If you understood anything about how literally every chemistry problem scales non-linearly, and requires exponential amount of sampling to yield any predictive meaning you wouldn't talk about things you don't understand lol. Peta=>Exa equals 1000x so you can get 31x the accuracy in a monte carlo assuming perfect parallelism (at 1000x the cost), and that's one of the better scaling things it could be used for.

It's fun to have big toys sure, it's fun to make big GPU clusters. But if they spent what they spend on this computer, on just funding students to solve problems and toss them a 3090 100000000x more scientific breakthroughs would happen. This machine is 60% paperweight, at best, with a hefty budget for good old fashioned contract pork.


I kind of assumed (from a largely ignorant perspective) that this was part vanity/pork project as yu say, but that the real underlying purpose was to either simulate nuclear explosions for the DoE or to synthesize stupid large AI models with a trillion variables.

If the people in charge of this thing had an epiphany (or a blackout, take your pick) and left you with the keys for a year, what could you do with this inefficient but impressively large cluster, besides anchoring your paperwork?
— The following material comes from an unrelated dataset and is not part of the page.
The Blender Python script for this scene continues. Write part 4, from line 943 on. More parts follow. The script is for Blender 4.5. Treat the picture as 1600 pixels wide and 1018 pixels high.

at this point it seems like the folks building supercomputers for DoE and the folks building TPUs for Google should be talking. Both sides have interesting technology, but the communities are too far apart. Modern ML training is basically very similar to supercomputing that I think by working together, DeepMind could make better use of an exascale supercomputer than most scientists running simulations. Some of the network innovations in TPUv4 could be used in supercomputers.


100% agree with this. Although mini-batch SGD is much more parallel than most problems.

the scientific codes which parallelize poorly often parallelize poorly because they are written in ancient languages with support for whatever supercomputer interconnect bolted on poorly, Whereas TPU's + JAX have beautiful functional abstractions for distributed tensor computations.

Just funding re-writes of all the basic math/physics stack into a language with a PORTABLE parallel functional design and perhaps a compilation layer would definitely get more basic science done than this thing.


> Peta=>Exa equals 1000x so you can get 31x the accuracy in a monte carlo assuming perfect parallelism

True.

> (at 1000x the cost)

Not as true. Summit, the previous machine, hit 148 petaflops (Rmax) at a cost of $325 million. Frontier has already hit 1102 petaflops (Rmax) at a cost of just under $600 million.


You're right.


Is there a limit to the usability of that accuracy or will there be a huge increase in the demand for electricity soon that is only limited by the ability of NVIDIA and AMD to produce GPUs?


I've run sims on supercomputers and other HPC environments. MD and QM simulations really don't solve any problems, they just generate press releases.